The middle school and high school teams must launch their rockets at least a mile in the air, deploy onboard science experiments, and land safely using a system of recovery parachutes. This may be a simple task for NASA engineers, but it is a thrilling challenge for a novice group of teenagers.
Eight students from Spring Grove Area High School in Spring Grove, PA were one of seven teams selected from a pool of high schools across the country. About 3 years ago, the Spring Grove Rocket Science rocketry team placed fourth in the Team America Rocketry Challenge (TARC), securing them eligibility to participate in the NASA Student Launch Program. The following year, after their proposal was approved, the students built a seven-foot long rocket, which they successfully launched near Huntsville.
Unfortunately, NASA cut the high school and middle school portion of the program last year; however, it didn’t stop the team from designing and building another rocket. “Just as we were about to submit our proposal, [NASA] announced they were cutting the high school portion of the competition,” explains Brian Hastings, Spring Grove Area High School physics instructor and head coach of the team. “So we decided to do our own project. We built a six-inch diameter rocket.”
After an announcement that the Student Launch event would again be open to high schools and middle schools this year, the team was ecstatic. They submitted their proposal in August and were soon after selected to participate.
Detailing the Project
Before the team even began to think about building the rocket, it had to prove to NASA that its concept was durable, safe, and flightworthy. “NASA doesn’t spare us at all,” says Hastings. “We essentially had to go through all the steps that anyone who tries to sell a product or tool to NASA would.” One of these steps included composing four 50 to 75 page long papers, describing all aspects of the rocket.
“Not only am I gaining the skills to build a rocket, but I’m also improving my writing skills,” explains Kyle Abrahims, Spring Grove Area High School Student Launch team co-captain. “We’re detailing every aspect of the project, diagramming the rocket on the computer, and writing reports. It’s one thing building a rocket, but an entirely different challenge trying to explain it to another person.”

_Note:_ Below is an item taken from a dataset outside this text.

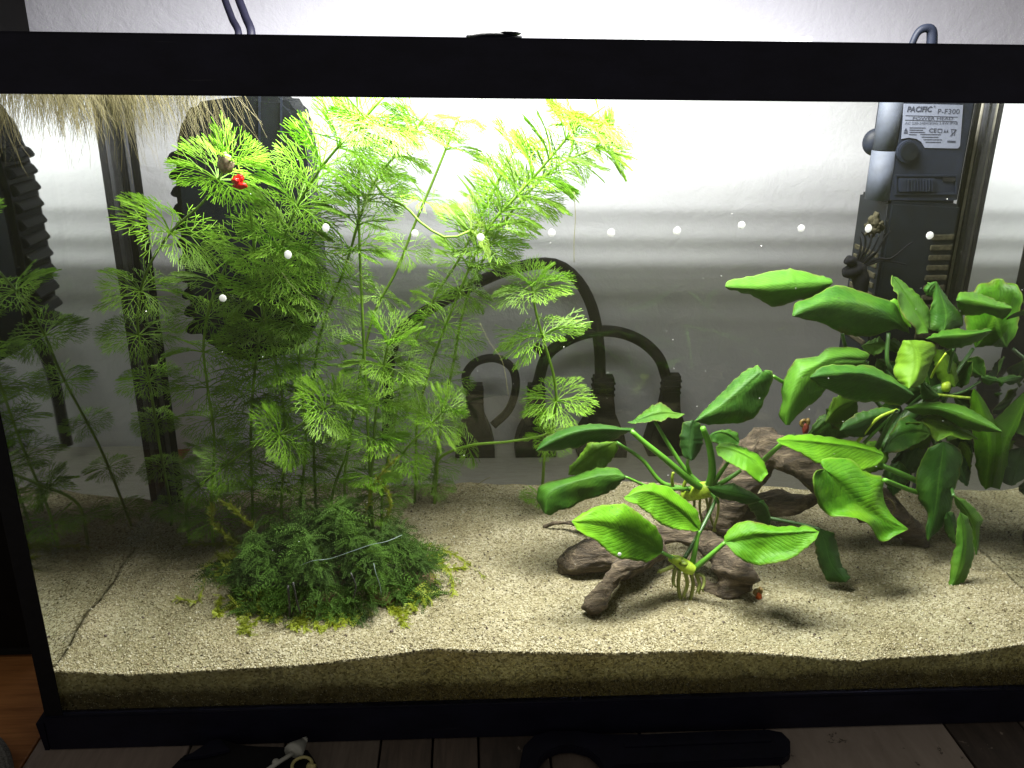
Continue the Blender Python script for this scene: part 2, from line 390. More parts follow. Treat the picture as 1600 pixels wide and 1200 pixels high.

The team completed a Preliminary Design Review (PDR), a Critical Design Review (CDR), a Flight Readiness Review (FRR), and a Launch Readiness Review (LRR). These reports might sound daunting, but the high school students had a strong team of advisees to guide their decisions. NASA provided a Q&A session prior to writing the reports, and a National Association of Rocketry (NAR) mentor, Robert DeHate, also counseled the team throughout the design and construction process. After completing each review, the Rocket Scientists presented their findings to a board of NASA scientists through an online meeting.
The team of eight students was broken up into areas of focus, ranging from 3D design and payload to budgeting and educational outreach. In fact, one of the requirements from NASA is educational engagement. “We’ve done presentations for local seventh and eighth grade classes,” explains Hastings. “The interested students will be attending rocket-building workshops and will get to build a small scale rocket with the help of our team members.”
Construction
Although the Spring Grove NASA Student Launch team is primarily composed of juniors and seniors, younger students are encouraged to get involved. “My first year of rocketry was my tenth grade year,” says Wyatt Nace, Spring Grove Area High School Student Launch team co-captain (now senior). “When I started it was a hobby, but over the years it became more of a passion for me, and something I want to do in the future as a career.”
In fact, the students have gained many skills that can be applied toward a STEM career. One of the co-captains designed parts of the rocket in Solidworks, and the fin brackets were even 3D printed on the school’s MakerBot Replicator 2 using polyactic acid (PLA). According to Hastings, the fin brackets are not available anywhere else in the industry. The design is similar to a ring with three brackets that slide on the back half of the rocket, and it’s completely modular.
Because the print bed of the MakerBot was not large enough to bring the entire fin bracket, it had to be printed in two six-inch long parts that have tabs that can slide into each other to form an 11-inch long bracket. In addition to 3D printed fin brackets, the students also 3D printed part of its scientific payload – a 13-inch long object, with an exterior 3.78-inch diameter phenolic coupler tube. The payload is made of three compartments, each separated by a sealed 3D printed bulkhead, and within each section are three altimeters.